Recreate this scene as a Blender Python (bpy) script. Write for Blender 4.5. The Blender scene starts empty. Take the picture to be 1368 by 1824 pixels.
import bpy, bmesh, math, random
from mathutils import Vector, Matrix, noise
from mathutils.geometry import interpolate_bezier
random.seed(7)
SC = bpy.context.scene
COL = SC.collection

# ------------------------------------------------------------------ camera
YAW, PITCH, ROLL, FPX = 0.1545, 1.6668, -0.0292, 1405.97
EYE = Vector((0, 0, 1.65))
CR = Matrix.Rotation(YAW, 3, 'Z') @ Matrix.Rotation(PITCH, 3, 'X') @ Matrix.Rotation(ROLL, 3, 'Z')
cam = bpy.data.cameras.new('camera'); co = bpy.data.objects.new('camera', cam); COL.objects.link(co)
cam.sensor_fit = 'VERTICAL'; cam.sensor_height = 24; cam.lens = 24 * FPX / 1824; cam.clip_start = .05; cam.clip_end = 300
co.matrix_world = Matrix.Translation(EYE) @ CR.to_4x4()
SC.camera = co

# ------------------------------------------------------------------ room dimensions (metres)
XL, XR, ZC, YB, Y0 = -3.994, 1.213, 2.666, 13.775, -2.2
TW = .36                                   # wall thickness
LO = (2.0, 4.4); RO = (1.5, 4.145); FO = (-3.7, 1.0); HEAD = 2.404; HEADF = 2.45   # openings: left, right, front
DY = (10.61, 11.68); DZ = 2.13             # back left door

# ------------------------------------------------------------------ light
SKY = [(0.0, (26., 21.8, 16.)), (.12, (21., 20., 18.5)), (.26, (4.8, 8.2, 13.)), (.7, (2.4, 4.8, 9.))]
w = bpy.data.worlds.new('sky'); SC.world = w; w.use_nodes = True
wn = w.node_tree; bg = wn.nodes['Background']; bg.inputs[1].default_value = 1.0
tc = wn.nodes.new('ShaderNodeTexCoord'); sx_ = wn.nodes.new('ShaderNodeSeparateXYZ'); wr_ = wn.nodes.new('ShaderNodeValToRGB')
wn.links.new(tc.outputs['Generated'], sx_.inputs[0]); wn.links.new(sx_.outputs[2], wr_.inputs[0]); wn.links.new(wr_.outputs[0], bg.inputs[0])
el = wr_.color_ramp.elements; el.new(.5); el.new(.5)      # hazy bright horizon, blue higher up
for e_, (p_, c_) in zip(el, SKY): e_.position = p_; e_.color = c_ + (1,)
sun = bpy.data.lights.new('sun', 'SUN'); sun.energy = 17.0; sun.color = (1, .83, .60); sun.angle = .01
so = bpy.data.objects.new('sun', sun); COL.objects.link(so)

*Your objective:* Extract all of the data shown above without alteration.

*Written response:*
Recreate this scene as a Blender Python (bpy) script. Write for Blender 4.5. The Blender scene starts empty. Take the picture to be 1368 by 1824 pixels.
import bpy, bmesh, math, random
from mathutils import Vector, Matrix, noise
from mathutils.geometry import interpolate_bezier
random.seed(7)
SC = bpy.context.scene
COL = SC.collection

# ------------------------------------------------------------------ camera
YAW, PITCH, ROLL, FPX = 0.1545, 1.6668, -0.0292, 1405.97
EYE = Vector((0, 0, 1.65))
CR = Matrix.Rotation(YAW, 3, 'Z') @ Matrix.Rotation(PITCH, 3, 'X') @ Matrix.Rotation(ROLL, 3, 'Z')
cam = bpy.data.cameras.new('camera'); co = bpy.data.objects.new('camera', cam); COL.objects.link(co)
cam.sensor_fit = 'VERTICAL'; cam.sensor_height = 24; cam.lens = 24 * FPX / 1824; cam.clip_start = .05; cam.clip_end = 300
co.matrix_world = Matrix.Translation(EYE) @ CR.to_4x4()
SC.camera = co

# ------------------------------------------------------------------ room dimensions (metres)
XL, XR, ZC, YB, Y0 = -3.994, 1.213, 2.666, 13.775, -2.2
TW = .36                                   # wall thickness
LO = (2.0, 4.4); RO = (1.5, 4.145); FO = (-3.7, 1.0); HEAD = 2.404; HEADF = 2.45   # openings: left, right, front
DY = (10.61, 11.68); DZ = 2.13             # back left door

# ------------------------------------------------------------------ light
SKY = [(0.0, (26., 21.8, 16.)), (.12, (21., 20., 18.5)), (.26, (4.8, 8.2, 13.)), (.7, (2.4, 4.8, 9.))]
w = bpy.data.worlds.new('sky'); SC.world = w; w.use_nodes = True
wn = w.node_tree; bg = wn.nodes['Background']; bg.inputs[1].default_value = 1.0
tc = wn.nodes.new('ShaderNodeTexCoord'); sx_ = wn.nodes.new('ShaderNodeSeparateXYZ'); wr_ = wn.nodes.new('ShaderNodeValToRGB')
wn.links.new(tc.outputs['Generated'], sx_.inputs[0]); wn.links.new(sx_.outputs[2], wr_.inputs[0]); wn.links.new(wr_.outputs[0], bg.inputs[0])
el = wr_.color_ramp.elements; el.new(.5); el.new(.5)      # hazy bright horizon, blue higher up
for e_, (p_, c_) in zip(el, SKY): e_.position = p_; e_.color = c_ + (1,)
sun = bpy.data.lights.new('sun', 'SUN'); sun.energy = 17.0; sun.color = (1, .83, .60); sun.angle = .01
so = bpy.data.objects.new('sun', sun); COL.objects.link(so)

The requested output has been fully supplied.